The one comment I often hear from every recruitment and recruitment marketing manager is that they are not chasing active job seekers but want to attract passive job seekers. And as an extension, wanting solutions beyond job sites as they are the resource for the most active job seekers. Some recruitment managers even take pride in the fact that they don’t hire from a job site. With recruiters treating passive job seekers as holy grail, how do we develop solutions that matter to them? Who are these passive job seekers and how do we identify them? How do we confidently say that the applications we get are of passive job seekers and not active? While we were thinking about the problem statement and solutions, we realized we are not asking the right questions.
The right question is “are you looking for passive job seekers or are you looking for job seekers not necessarily considering or applying to your jobs?” With bit of probing, it is usually that clients talk about audience not considering them for the roles. And hence solutions become vastly different, especially in digital marketing. It is then not about finding ways to identify the user who is not looking for a job (I don’t even know how to establish the fact that they are not looking for a job) or looking outside job sites or going to agencies. The solution is in creating the same old fashioned brand ecosystem asking questions within. Do we understand the audience, their needs and aspirations? Do we know what they do, how they behave and what they consume in the digital world? Do we have enough reasons for them to believe that your workplace is the great place to work? And do we have enough ways to articulate this authentically?

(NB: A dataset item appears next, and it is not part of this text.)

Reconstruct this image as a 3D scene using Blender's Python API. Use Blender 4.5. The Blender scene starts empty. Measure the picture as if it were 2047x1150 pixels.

EVP is a good place to start to find answers to these questions. Equally important are the media strategy and metrics. While EVP and employer brand gives the messaging framework, it is crucial to create multiple touch points that articulate the message through the job seeker journey of being aware, actively considering and finally making decision to apply. At various points of this journey, the job seekers consume information in various media and formats. If there is one thing the millions of applications Radancy unified platform processes every year has showed us, it is that job seeker journey is complex, takes place through multiple media and across multiple sessions and often across few days. For example, user might discover the brand / opportunity on a blog, then research about the company on LinkedIn / website, read the reviews on Glassdoor, be part of webinars or hackathons, listen to podcasts on iTunes and eventually apply on Indeed or Naukri. All this can happen in one session or across sessions through few days or weeks.
This kind of journey brings us to the most important aspect of understanding the job seeker behaviour, tracking. If one were tracking only the source of application, it says Indeed and the immediate reaction is that it’s the most active job seeker and hence not a valuable application. But if one were tracking and attributing media through the journey, one can look at various touch points, understand the influence media had on the job seeker and realise that source of application was a result of how hard other content and media worked. So, while you invest in creating the brand, make great content and build the presence, make it a point to also invest a healthy part of your budgets on tracking. It is one thing that will most certainly save a lot of money in the future.
In the end, there is no one such as a passive job seeker. There are only job seekers, and one needs to attract, engage and convert them.